Es gibt Menschen, die auf lange Wanderungen gehen, um „sich selbst zu finden“. Zu mir sagte auch mal eine Bekannte, ob ich alleine wandern gehe, um mich selbst zu finden. Damals sagte ich ja dazu.

Wen oder was wollen wir finden?

Heute sehe ich das anders. Was genau wollen wir eigentlich finden? Etwa ab der Pubertät, so die Entwicklungspsychologen, starten wir damit, unsere eigene Identität nach und nach zu definieren. Wir identifizieren uns mit Idolen, Prominenten, Bands usw. und oft auch mit unseren Freunden. Wenn wir uns also einen idealtypischen Verlauf der Entwicklung eines Menschen anschauen, müssten wir uns alle in der Pubertät „selbst gefunden haben“, um dann mit eigener Identität ins Leben zu starten. So viel zur theoretischen Betrachtung, welche leider außer Acht lässt, dass jeder Mensch ein Individuum ist und somit kein weiterer Mensch so ist man selbst. Dies macht es nicht leicht, idealtypische Verläufe zu definieren. Die theoretische Betrachtung hilft für den Ansatz eines Verständnisses und sicher auch für wissenschaftliche Untersuchungen, doch sie lässt wenig flexible Betrachtung zu.

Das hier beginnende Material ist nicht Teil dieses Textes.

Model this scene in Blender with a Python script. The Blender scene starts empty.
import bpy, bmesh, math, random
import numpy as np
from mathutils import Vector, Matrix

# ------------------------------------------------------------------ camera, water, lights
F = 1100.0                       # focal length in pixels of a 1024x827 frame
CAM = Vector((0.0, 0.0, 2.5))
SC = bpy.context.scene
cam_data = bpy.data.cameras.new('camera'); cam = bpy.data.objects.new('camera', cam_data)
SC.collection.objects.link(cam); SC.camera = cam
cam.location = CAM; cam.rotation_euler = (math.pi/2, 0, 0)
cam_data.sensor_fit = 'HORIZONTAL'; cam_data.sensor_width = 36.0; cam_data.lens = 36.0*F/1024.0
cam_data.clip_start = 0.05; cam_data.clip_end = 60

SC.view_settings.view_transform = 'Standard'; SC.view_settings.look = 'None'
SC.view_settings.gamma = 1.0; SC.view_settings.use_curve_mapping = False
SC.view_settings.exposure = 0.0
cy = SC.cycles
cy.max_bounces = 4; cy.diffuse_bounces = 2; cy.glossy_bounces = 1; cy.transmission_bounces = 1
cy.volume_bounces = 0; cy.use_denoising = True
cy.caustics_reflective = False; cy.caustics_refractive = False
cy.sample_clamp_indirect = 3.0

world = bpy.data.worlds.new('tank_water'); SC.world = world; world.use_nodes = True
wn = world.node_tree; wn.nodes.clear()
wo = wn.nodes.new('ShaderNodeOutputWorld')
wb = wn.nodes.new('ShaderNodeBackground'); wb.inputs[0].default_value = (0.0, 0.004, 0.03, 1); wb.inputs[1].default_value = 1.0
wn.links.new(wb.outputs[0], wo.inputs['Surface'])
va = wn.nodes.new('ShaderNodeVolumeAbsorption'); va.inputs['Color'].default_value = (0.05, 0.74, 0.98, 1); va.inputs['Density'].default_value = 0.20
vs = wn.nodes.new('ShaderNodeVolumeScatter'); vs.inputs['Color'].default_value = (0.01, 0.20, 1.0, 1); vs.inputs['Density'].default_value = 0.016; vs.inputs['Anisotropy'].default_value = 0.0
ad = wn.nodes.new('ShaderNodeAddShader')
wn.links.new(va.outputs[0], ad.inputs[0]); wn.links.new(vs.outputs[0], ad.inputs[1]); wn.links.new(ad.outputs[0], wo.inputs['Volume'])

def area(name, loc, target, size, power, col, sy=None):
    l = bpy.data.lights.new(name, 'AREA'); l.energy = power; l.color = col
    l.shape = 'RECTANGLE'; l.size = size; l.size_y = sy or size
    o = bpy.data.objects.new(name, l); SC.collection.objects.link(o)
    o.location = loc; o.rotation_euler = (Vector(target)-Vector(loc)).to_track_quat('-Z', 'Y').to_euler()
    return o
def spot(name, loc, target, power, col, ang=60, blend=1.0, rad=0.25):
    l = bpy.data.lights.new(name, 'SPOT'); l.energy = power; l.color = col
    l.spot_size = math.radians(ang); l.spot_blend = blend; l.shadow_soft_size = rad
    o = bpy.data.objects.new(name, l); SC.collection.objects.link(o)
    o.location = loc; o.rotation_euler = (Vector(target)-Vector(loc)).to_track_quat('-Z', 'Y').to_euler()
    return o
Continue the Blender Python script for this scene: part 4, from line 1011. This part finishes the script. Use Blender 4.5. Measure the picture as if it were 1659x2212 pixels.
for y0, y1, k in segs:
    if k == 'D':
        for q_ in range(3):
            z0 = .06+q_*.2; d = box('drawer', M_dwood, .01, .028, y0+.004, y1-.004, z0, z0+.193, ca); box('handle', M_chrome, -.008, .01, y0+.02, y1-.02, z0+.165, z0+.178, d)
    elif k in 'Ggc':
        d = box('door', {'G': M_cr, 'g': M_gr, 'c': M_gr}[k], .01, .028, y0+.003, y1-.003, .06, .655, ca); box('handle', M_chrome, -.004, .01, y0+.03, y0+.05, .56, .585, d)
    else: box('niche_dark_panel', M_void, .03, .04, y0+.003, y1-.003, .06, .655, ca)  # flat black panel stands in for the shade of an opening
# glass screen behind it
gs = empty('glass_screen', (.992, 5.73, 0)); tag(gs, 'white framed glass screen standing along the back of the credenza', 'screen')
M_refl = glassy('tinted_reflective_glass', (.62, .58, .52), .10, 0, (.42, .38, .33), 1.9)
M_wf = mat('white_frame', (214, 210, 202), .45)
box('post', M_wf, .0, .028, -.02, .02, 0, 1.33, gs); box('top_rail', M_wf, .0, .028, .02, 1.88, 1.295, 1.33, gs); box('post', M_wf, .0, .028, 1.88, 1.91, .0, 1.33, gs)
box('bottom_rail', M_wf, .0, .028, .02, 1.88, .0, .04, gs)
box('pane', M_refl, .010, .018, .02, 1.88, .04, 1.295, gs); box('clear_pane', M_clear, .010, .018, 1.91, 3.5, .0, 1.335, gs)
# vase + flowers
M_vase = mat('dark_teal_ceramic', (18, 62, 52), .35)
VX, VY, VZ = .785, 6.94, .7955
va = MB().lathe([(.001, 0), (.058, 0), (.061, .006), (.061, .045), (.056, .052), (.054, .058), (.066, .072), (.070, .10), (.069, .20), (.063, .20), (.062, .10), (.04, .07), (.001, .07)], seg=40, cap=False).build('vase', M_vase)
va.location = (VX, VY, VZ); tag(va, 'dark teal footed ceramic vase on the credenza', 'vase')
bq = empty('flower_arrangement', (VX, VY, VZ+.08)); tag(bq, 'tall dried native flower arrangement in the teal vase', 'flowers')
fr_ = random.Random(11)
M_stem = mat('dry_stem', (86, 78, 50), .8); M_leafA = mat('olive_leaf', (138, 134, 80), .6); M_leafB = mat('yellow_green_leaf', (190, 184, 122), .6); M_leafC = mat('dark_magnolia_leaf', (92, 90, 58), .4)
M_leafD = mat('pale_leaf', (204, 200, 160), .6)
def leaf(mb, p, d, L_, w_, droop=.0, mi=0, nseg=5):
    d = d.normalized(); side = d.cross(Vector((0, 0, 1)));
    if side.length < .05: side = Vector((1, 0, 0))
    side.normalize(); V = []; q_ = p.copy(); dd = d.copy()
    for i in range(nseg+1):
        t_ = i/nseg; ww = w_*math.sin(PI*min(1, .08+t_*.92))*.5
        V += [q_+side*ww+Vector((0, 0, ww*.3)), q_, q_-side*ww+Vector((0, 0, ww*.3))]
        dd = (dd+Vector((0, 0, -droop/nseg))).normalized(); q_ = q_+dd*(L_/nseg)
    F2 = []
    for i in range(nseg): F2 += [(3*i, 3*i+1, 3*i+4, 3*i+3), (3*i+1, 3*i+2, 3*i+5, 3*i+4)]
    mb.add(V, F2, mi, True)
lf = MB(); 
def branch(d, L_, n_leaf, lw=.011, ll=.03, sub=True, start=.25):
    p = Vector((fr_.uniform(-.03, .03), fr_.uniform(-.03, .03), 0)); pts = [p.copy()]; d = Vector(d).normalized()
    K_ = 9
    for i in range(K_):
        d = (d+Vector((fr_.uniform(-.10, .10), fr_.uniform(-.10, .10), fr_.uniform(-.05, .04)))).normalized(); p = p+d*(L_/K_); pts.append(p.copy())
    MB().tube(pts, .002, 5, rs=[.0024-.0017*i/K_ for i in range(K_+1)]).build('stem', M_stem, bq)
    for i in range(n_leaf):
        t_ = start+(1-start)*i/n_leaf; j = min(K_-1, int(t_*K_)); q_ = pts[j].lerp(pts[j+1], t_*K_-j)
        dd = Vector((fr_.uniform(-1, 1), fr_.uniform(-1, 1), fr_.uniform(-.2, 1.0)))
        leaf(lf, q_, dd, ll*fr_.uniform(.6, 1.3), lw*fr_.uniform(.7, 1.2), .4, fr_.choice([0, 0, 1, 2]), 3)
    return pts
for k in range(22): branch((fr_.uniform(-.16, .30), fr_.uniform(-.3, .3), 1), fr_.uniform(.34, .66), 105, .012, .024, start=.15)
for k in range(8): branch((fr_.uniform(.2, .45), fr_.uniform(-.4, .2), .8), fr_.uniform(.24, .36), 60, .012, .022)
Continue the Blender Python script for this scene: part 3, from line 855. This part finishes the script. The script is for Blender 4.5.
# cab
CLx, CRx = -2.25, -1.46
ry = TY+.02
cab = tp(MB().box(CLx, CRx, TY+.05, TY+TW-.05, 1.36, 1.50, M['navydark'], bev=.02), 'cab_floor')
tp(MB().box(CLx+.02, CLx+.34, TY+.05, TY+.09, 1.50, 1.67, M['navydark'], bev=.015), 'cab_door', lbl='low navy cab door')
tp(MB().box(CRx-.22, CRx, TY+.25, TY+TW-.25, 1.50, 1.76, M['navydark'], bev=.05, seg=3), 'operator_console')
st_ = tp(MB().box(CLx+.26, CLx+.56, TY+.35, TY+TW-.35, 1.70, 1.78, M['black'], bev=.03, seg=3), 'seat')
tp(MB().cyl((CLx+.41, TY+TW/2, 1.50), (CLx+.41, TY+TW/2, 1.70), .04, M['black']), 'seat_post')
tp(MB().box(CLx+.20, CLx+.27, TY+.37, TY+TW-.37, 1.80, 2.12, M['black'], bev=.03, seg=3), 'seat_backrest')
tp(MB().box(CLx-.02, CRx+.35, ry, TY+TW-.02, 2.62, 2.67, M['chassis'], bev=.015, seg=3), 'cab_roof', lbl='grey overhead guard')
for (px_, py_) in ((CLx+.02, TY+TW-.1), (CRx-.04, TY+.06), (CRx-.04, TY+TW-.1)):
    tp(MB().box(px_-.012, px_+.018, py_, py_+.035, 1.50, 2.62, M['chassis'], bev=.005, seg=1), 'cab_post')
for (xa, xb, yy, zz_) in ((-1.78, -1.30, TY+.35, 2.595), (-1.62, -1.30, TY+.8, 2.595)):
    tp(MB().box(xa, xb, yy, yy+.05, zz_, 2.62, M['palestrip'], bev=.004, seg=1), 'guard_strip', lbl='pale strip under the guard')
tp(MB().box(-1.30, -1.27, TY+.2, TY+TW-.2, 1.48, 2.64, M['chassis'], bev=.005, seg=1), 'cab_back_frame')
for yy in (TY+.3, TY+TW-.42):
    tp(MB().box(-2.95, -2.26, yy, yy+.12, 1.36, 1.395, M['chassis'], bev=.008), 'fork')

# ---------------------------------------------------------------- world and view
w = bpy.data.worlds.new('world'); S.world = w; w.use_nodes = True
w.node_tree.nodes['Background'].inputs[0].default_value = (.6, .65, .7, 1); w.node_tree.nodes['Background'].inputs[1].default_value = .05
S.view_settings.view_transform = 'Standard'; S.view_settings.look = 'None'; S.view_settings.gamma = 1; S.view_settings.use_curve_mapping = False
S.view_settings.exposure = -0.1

Statt „selbst finden“ besser einfach leben

Ich glaube, dass Selbstfindung eine zu starre Betrachtung des Lebens ist. Denn für mich beinhaltet die Selbstfindung die Annahme, dass wenn wir irgendwann uns selbst gefunden haben, dann sozusagen „fertig“ sind. Doch fertig mit was? Das Leben ist ein Lernprozess vom ersten bis zum letzten Tag unseres Lebens. Jeder und jede kann selbst entscheiden, wie viel er oder sie lernen möchte. Damit ist es aber, so finde ich, auch ausgeschlossen, dass wir irgendwann uns selbst finden und dann, ja was dann? Laufen wir dann wie beim Marathon oder Iron Man in eine Ziellinie ein und setzen danach für immer aufs Sofa?

Das Leben ist äußerst dynamisch und immer in Bewegung. Was wir vielleicht eher sagen können, ist, dass wir im Laufe des Lebens besser und besser wissen, wer oder was uns gut tut und was nicht. Wir schauen, was wir mögen, wie wir uns wohlfühlen und mit wem.

Wenn wir das regelmäßig machen, brauchen wir nichts mehr finden, sondern wir können uns auf das Leben einlassen und sozusagen mit dem Fluss schwimmen. Ohne anzukommen.